Damon Dering's cast plays this group of loonies as though the stakes are life and death, and they are. But there's a glaze of bigger-than-lifeness to the portrayals that's appropriate for a show in which you're never sure whether a laundromat where nothing ever gets clean is a potent symbol or just one of those things.

All the performances are simultaneously strong and subtle, but Shari Watts stands out as Mrs. Slater, a lady whom we believe when she bellows, "Avenge your footless father!" but who also provokes uncontrollable laughter when she happens to burst into sobs while lying face-down on a skateboard that happens to be tied around her neck. Pat Russel, an experienced sketch comedian, is a titan of insanity as Gene's professor, Carl, and Matthew Ryan Harris takes his battles with an invisible demon to breathtaking levels of physical control.

It's also a great pleasure to see Kaleena Newman, who was amazing as a little boy in Stray Cat Theatre's Milk Milk Lemonade a couple of seasons back, as Caitlin, a classmate of Gene's who is, in enthusiastic young-woman fashion, provocative when she doesn't mean to be and vice versa. Caitlin's self-staged entrance with fur jacket and cigarette holder, near the action's climax, is hysterical and heartbreaking.

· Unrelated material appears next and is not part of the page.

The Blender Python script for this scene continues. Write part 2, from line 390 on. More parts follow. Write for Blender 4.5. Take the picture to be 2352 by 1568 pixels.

Lindsay-Abaire has never been able to tease out the tangled strands of humor and despair, and one of his greatest strengths as a playwright is that he knows better than to even try. The human condition is a conjoined twinship of silly and tragic. While A Devil Inside is full of violence, smoking, crime, penises, bad ideas, and other things unsuitable for children, it's as good an illustration of that life lesson, when thoughtfully presented as it is here, as any of his later scripts.